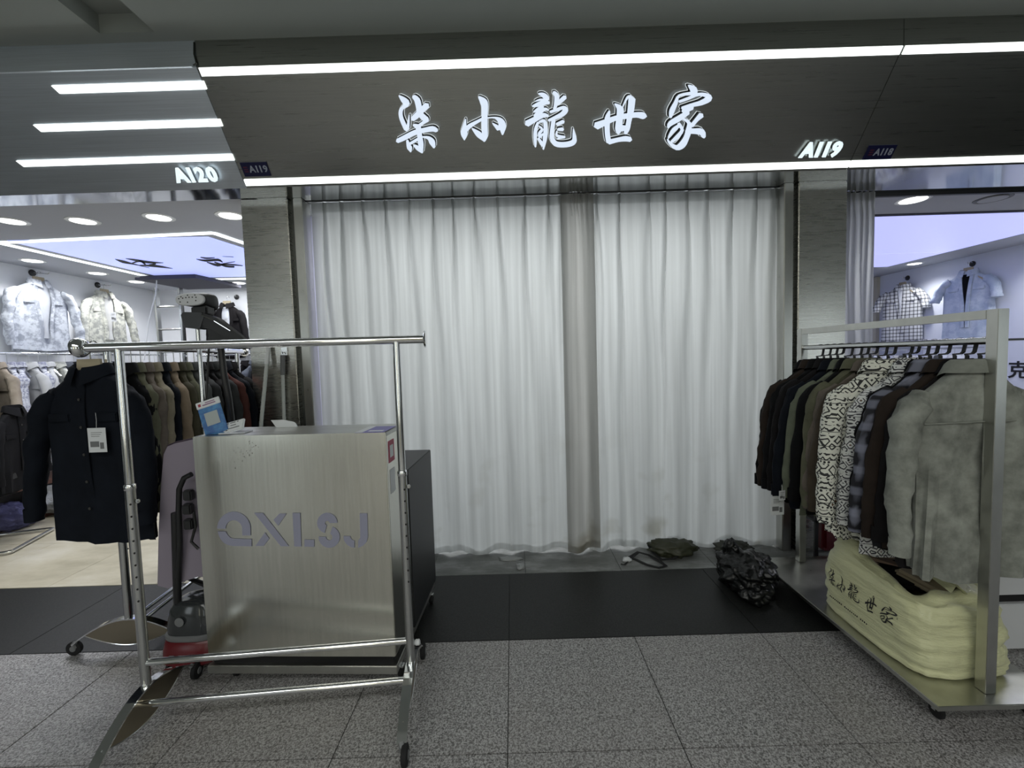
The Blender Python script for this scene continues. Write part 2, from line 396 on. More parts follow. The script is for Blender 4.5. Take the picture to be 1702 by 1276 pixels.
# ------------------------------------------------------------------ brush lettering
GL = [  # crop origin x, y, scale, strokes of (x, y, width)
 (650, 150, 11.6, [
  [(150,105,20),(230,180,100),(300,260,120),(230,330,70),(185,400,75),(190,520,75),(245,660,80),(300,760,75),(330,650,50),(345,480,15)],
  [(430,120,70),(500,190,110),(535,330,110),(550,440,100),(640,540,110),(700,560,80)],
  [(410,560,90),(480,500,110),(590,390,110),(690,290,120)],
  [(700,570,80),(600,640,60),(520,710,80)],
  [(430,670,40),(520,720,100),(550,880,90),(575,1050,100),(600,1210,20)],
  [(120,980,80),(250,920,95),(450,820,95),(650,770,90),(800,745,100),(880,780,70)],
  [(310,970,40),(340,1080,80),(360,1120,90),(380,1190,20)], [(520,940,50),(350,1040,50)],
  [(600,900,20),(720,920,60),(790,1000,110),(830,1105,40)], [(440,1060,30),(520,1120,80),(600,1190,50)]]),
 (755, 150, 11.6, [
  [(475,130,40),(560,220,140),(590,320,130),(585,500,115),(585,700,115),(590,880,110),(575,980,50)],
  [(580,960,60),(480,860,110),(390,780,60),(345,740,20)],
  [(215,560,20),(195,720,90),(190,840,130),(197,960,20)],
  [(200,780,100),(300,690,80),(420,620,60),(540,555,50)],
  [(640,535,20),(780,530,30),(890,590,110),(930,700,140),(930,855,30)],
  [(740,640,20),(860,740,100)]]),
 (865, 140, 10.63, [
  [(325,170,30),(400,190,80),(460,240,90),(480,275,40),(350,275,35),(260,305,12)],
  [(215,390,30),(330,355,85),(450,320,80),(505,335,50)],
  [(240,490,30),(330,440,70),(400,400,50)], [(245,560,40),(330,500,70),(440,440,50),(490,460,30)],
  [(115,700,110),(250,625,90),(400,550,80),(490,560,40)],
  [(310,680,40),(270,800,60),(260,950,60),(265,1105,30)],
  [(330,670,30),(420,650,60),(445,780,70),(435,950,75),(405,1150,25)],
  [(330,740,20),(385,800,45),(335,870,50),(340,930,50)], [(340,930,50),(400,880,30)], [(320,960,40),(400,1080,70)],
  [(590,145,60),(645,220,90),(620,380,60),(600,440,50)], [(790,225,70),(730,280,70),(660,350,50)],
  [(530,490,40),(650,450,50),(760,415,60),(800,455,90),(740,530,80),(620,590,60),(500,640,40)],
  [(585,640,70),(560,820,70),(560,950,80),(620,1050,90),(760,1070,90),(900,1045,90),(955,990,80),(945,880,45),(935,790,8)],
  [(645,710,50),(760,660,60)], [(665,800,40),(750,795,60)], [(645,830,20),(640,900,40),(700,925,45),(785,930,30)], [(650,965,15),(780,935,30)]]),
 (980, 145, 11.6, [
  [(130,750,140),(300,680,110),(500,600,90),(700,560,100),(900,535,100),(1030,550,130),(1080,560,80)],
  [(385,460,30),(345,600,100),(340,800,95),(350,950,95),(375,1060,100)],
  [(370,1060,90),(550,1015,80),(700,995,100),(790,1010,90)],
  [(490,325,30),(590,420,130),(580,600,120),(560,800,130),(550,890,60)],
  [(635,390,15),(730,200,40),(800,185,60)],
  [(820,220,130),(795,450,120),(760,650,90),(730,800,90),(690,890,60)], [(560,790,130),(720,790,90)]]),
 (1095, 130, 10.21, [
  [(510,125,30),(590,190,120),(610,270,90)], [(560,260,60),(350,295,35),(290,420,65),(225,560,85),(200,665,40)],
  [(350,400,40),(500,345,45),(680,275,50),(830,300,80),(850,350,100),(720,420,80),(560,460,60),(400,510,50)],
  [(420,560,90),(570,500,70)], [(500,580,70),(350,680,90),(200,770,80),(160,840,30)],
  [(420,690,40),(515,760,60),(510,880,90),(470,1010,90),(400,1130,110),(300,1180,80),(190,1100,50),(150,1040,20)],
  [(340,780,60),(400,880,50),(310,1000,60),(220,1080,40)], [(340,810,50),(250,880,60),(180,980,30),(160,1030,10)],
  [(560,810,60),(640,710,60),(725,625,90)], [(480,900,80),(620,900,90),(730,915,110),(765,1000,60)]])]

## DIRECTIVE
Print the complete listing exactly as it stands, without its pictures.

## FULL SOLUTION
The Blender Python script for this scene continues. Write part 2, from line 396 on. More parts follow. The script is for Blender 4.5. Take the picture to be 1702 by 1276 pixels.
# ------------------------------------------------------------------ brush lettering
GL = [  # crop origin x, y, scale, strokes of (x, y, width)
 (650, 150, 11.6, [
  [(150,105,20),(230,180,100),(300,260,120),(230,330,70),(185,400,75),(190,520,75),(245,660,80),(300,760,75),(330,650,50),(345,480,15)],
  [(430,120,70),(500,190,110),(535,330,110),(550,440,100),(640,540,110),(700,560,80)],
  [(410,560,90),(480,500,110),(590,390,110),(690,290,120)],
  [(700,570,80),(600,640,60),(520,710,80)],
  [(430,670,40),(520,720,100),(550,880,90),(575,1050,100),(600,1210,20)],
  [(120,980,80),(250,920,95),(450,820,95),(650,770,90),(800,745,100),(880,780,70)],
  [(310,970,40),(340,1080,80),(360,1120,90),(380,1190,20)], [(520,940,50),(350,1040,50)],
  [(600,900,20),(720,920,60),(790,1000,110),(830,1105,40)], [(440,1060,30),(520,1120,80),(600,1190,50)]]),
 (755, 150, 11.6, [
  [(475,130,40),(560,220,140),(590,320,130),(585,500,115),(585,700,115),(590,880,110),(575,980,50)],
  [(580,960,60),(480,860,110),(390,780,60),(345,740,20)],
  [(215,560,20),(195,720,90),(190,840,130),(197,960,20)],
  [(200,780,100),(300,690,80),(420,620,60),(540,555,50)],
  [(640,535,20),(780,530,30),(890,590,110),(930,700,140),(930,855,30)],
  [(740,640,20),(860,740,100)]]),
 (865, 140, 10.63, [
  [(325,170,30),(400,190,80),(460,240,90),(480,275,40),(350,275,35),(260,305,12)],
  [(215,390,30),(330,355,85),(450,320,80),(505,335,50)],
  [(240,490,30),(330,440,70),(400,400,50)], [(245,560,40),(330,500,70),(440,440,50),(490,460,30)],
  [(115,700,110),(250,625,90),(400,550,80),(490,560,40)],
  [(310,680,40),(270,800,60),(260,950,60),(265,1105,30)],
  [(330,670,30),(420,650,60),(445,780,70),(435,950,75),(405,1150,25)],
  [(330,740,20),(385,800,45),(335,870,50),(340,930,50)], [(340,930,50),(400,880,30)], [(320,960,40),(400,1080,70)],
  [(590,145,60),(645,220,90),(620,380,60),(600,440,50)], [(790,225,70),(730,280,70),(660,350,50)],
  [(530,490,40),(650,450,50),(760,415,60),(800,455,90),(740,530,80),(620,590,60),(500,640,40)],
  [(585,640,70),(560,820,70),(560,950,80),(620,1050,90),(760,1070,90),(900,1045,90),(955,990,80),(945,880,45),(935,790,8)],
  [(645,710,50),(760,660,60)], [(665,800,40),(750,795,60)], [(645,830,20),(640,900,40),(700,925,45),(785,930,30)], [(650,965,15),(780,935,30)]]),
 (980, 145, 11.6, [
  [(130,750,140),(300,680,110),(500,600,90),(700,560,100),(900,535,100),(1030,550,130),(1080,560,80)],
  [(385,460,30),(345,600,100),(340,800,95),(350,950,95),(375,1060,100)],
  [(370,1060,90),(550,1015,80),(700,995,100),(790,1010,90)],
  [(490,325,30),(590,420,130),(580,600,120),(560,800,130),(550,890,60)],
  [(635,390,15),(730,200,40),(800,185,60)],
  [(820,220,130),(795,450,120),(760,650,90),(730,800,90),(690,890,60)], [(560,790,130),(720,790,90)]]),
 (1095, 130, 10.21, [
  [(510,125,30),(590,190,120),(610,270,90)], [(560,260,60),(350,295,35),(290,420,65),(225,560,85),(200,665,40)],
  [(350,400,40),(500,345,45),(680,275,50),(830,300,80),(850,350,100),(720,420,80),(560,460,60),(400,510,50)],
  [(420,560,90),(570,500,70)], [(500,580,70),(350,680,90),(200,770,80),(160,840,30)],
  [(420,690,40),(515,760,60),(510,880,90),(470,1010,90),(400,1130,110),(300,1180,80),(190,1100,50),(150,1040,20)],
  [(340,780,60),(400,880,50),(310,1000,60),(220,1080,40)], [(340,810,50),(250,880,60),(180,980,30),(160,1030,10)],
  [(560,810,60),(640,710,60),(725,625,90)], [(480,900,80),(620,900,90),(730,915,110),(765,1000,60)]])]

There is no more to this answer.